Repeat the whole listing exactly.

--- Begin Supplied information ---

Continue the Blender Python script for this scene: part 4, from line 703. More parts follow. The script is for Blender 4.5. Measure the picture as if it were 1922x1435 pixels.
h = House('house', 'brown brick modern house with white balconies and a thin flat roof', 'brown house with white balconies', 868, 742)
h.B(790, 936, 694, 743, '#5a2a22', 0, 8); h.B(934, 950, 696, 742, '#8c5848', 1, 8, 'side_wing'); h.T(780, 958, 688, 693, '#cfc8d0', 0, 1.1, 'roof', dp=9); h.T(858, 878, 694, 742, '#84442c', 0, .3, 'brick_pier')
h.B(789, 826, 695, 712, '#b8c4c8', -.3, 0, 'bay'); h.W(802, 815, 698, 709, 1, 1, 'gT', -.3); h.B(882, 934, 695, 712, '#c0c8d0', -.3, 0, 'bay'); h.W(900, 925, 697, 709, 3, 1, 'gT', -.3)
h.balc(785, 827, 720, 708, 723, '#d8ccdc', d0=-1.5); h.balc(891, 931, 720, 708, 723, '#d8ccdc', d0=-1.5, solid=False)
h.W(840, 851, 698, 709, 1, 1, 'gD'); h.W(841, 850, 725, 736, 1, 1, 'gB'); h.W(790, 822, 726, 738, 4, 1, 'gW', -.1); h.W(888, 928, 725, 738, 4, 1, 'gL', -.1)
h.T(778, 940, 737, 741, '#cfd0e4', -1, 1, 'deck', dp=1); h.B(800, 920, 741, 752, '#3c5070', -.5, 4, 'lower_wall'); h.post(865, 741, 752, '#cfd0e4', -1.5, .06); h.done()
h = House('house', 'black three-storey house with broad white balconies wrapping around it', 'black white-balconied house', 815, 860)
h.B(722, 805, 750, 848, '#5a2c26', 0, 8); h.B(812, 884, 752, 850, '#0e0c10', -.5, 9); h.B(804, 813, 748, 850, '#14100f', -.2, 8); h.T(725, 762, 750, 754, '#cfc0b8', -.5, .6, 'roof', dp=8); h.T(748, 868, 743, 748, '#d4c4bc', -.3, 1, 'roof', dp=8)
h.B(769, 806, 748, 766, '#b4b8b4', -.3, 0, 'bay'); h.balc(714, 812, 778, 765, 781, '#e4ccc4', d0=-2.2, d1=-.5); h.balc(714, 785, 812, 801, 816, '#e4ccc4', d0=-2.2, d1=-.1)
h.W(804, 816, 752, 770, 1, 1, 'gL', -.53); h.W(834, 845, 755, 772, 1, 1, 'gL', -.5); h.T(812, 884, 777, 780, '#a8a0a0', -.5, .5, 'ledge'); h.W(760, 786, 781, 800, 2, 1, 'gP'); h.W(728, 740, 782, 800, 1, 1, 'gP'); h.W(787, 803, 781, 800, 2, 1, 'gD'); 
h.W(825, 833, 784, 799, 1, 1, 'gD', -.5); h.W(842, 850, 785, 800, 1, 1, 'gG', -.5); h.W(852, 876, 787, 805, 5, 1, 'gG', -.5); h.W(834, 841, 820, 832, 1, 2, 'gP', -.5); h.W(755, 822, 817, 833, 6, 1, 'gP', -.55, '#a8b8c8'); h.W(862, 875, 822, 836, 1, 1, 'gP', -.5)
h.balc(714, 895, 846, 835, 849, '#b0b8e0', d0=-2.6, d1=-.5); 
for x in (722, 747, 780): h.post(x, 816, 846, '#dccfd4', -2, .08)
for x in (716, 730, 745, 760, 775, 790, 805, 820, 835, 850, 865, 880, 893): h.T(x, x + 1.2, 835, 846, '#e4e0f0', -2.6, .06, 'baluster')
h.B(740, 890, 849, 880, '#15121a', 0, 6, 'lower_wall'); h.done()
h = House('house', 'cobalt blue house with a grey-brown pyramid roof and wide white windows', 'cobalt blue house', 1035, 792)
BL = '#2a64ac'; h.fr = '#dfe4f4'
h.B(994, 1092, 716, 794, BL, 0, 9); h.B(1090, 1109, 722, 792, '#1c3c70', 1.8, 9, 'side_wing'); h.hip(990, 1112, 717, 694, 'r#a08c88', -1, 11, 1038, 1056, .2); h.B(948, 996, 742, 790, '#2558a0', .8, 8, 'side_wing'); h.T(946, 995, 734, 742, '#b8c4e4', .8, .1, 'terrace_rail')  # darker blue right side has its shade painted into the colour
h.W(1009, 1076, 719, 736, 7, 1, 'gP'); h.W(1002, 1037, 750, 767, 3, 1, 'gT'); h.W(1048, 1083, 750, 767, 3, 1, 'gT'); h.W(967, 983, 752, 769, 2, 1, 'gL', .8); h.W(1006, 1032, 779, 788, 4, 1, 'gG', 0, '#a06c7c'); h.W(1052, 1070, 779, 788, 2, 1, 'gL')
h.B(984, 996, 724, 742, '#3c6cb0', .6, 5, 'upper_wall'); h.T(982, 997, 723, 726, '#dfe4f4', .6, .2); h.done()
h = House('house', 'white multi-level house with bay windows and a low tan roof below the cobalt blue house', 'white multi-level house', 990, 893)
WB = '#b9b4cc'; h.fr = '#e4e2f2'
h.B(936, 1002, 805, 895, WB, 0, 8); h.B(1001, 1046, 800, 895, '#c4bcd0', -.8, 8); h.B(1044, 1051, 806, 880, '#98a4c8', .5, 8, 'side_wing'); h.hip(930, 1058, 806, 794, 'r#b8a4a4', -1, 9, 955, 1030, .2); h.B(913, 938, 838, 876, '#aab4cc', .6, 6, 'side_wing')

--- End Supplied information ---

■ **Problem solution**
Continue the Blender Python script for this scene: part 4, from line 703. More parts follow. The script is for Blender 4.5. Measure the picture as if it were 1922x1435 pixels.
h = House('house', 'brown brick modern house with white balconies and a thin flat roof', 'brown house with white balconies', 868, 742)
h.B(790, 936, 694, 743, '#5a2a22', 0, 8); h.B(934, 950, 696, 742, '#8c5848', 1, 8, 'side_wing'); h.T(780, 958, 688, 693, '#cfc8d0', 0, 1.1, 'roof', dp=9); h.T(858, 878, 694, 742, '#84442c', 0, .3, 'brick_pier')
h.B(789, 826, 695, 712, '#b8c4c8', -.3, 0, 'bay'); h.W(802, 815, 698, 709, 1, 1, 'gT', -.3); h.B(882, 934, 695, 712, '#c0c8d0', -.3, 0, 'bay'); h.W(900, 925, 697, 709, 3, 1, 'gT', -.3)
h.balc(785, 827, 720, 708, 723, '#d8ccdc', d0=-1.5); h.balc(891, 931, 720, 708, 723, '#d8ccdc', d0=-1.5, solid=False)
h.W(840, 851, 698, 709, 1, 1, 'gD'); h.W(841, 850, 725, 736, 1, 1, 'gB'); h.W(790, 822, 726, 738, 4, 1, 'gW', -.1); h.W(888, 928, 725, 738, 4, 1, 'gL', -.1)
h.T(778, 940, 737, 741, '#cfd0e4', -1, 1, 'deck', dp=1); h.B(800, 920, 741, 752, '#3c5070', -.5, 4, 'lower_wall'); h.post(865, 741, 752, '#cfd0e4', -1.5, .06); h.done()
h = House('house', 'black three-storey house with broad white balconies wrapping around it', 'black white-balconied house', 815, 860)
h.B(722, 805, 750, 848, '#5a2c26', 0, 8); h.B(812, 884, 752, 850, '#0e0c10', -.5, 9); h.B(804, 813, 748, 850, '#14100f', -.2, 8); h.T(725, 762, 750, 754, '#cfc0b8', -.5, .6, 'roof', dp=8); h.T(748, 868, 743, 748, '#d4c4bc', -.3, 1, 'roof', dp=8)
h.B(769, 806, 748, 766, '#b4b8b4', -.3, 0, 'bay'); h.balc(714, 812, 778, 765, 781, '#e4ccc4', d0=-2.2, d1=-.5); h.balc(714, 785, 812, 801, 816, '#e4ccc4', d0=-2.2, d1=-.1)
h.W(804, 816, 752, 770, 1, 1, 'gL', -.53); h.W(834, 845, 755, 772, 1, 1, 'gL', -.5); h.T(812, 884, 777, 780, '#a8a0a0', -.5, .5, 'ledge'); h.W(760, 786, 781, 800, 2, 1, 'gP'); h.W(728, 740, 782, 800, 1, 1, 'gP'); h.W(787, 803, 781, 800, 2, 1, 'gD'); 
h.W(825, 833, 784, 799, 1, 1, 'gD', -.5); h.W(842, 850, 785, 800, 1, 1, 'gG', -.5); h.W(852, 876, 787, 805, 5, 1, 'gG', -.5); h.W(834, 841, 820, 832, 1, 2, 'gP', -.5); h.W(755, 822, 817, 833, 6, 1, 'gP', -.55, '#a8b8c8'); h.W(862, 875, 822, 836, 1, 1, 'gP', -.5)
h.balc(714, 895, 846, 835, 849, '#b0b8e0', d0=-2.6, d1=-.5); 
for x in (722, 747, 780): h.post(x, 816, 846, '#dccfd4', -2, .08)
for x in (716, 730, 745, 760, 775, 790, 805, 820, 835, 850, 865, 880, 893): h.T(x, x + 1.2, 835, 846, '#e4e0f0', -2.6, .06, 'baluster')
h.B(740, 890, 849, 880, '#15121a', 0, 6, 'lower_wall'); h.done()
h = House('house', 'cobalt blue house with a grey-brown pyramid roof and wide white windows', 'cobalt blue house', 1035, 792)
BL = '#2a64ac'; h.fr = '#dfe4f4'
h.B(994, 1092, 716, 794, BL, 0, 9); h.B(1090, 1109, 722, 792, '#1c3c70', 1.8, 9, 'side_wing'); h.hip(990, 1112, 717, 694, 'r#a08c88', -1, 11, 1038, 1056, .2); h.B(948, 996, 742, 790, '#2558a0', .8, 8, 'side_wing'); h.T(946, 995, 734, 742, '#b8c4e4', .8, .1, 'terrace_rail')  # darker blue right side has its shade painted into the colour
h.W(1009, 1076, 719, 736, 7, 1, 'gP'); h.W(1002, 1037, 750, 767, 3, 1, 'gT'); h.W(1048, 1083, 750, 767, 3, 1, 'gT'); h.W(967, 983, 752, 769, 2, 1, 'gL', .8); h.W(1006, 1032, 779, 788, 4, 1, 'gG', 0, '#a06c7c'); h.W(1052, 1070, 779, 788, 2, 1, 'gL')
h.B(984, 996, 724, 742, '#3c6cb0', .6, 5, 'upper_wall'); h.T(982, 997, 723, 726, '#dfe4f4', .6, .2); h.done()
h = House('house', 'white multi-level house with bay windows and a low tan roof below the cobalt blue house', 'white multi-level house', 990, 893)
WB = '#b9b4cc'; h.fr = '#e4e2f2'
h.B(936, 1002, 805, 895, WB, 0, 8); h.B(1001, 1046, 800, 895, '#c4bcd0', -.8, 8); h.B(1044, 1051, 806, 880, '#98a4c8', .5, 8, 'side_wing'); h.hip(930, 1058, 806, 794, 'r#b8a4a4', -1, 9, 955, 1030, .2); h.B(913, 938, 838, 876, '#aab4cc', .6, 6, 'side_wing')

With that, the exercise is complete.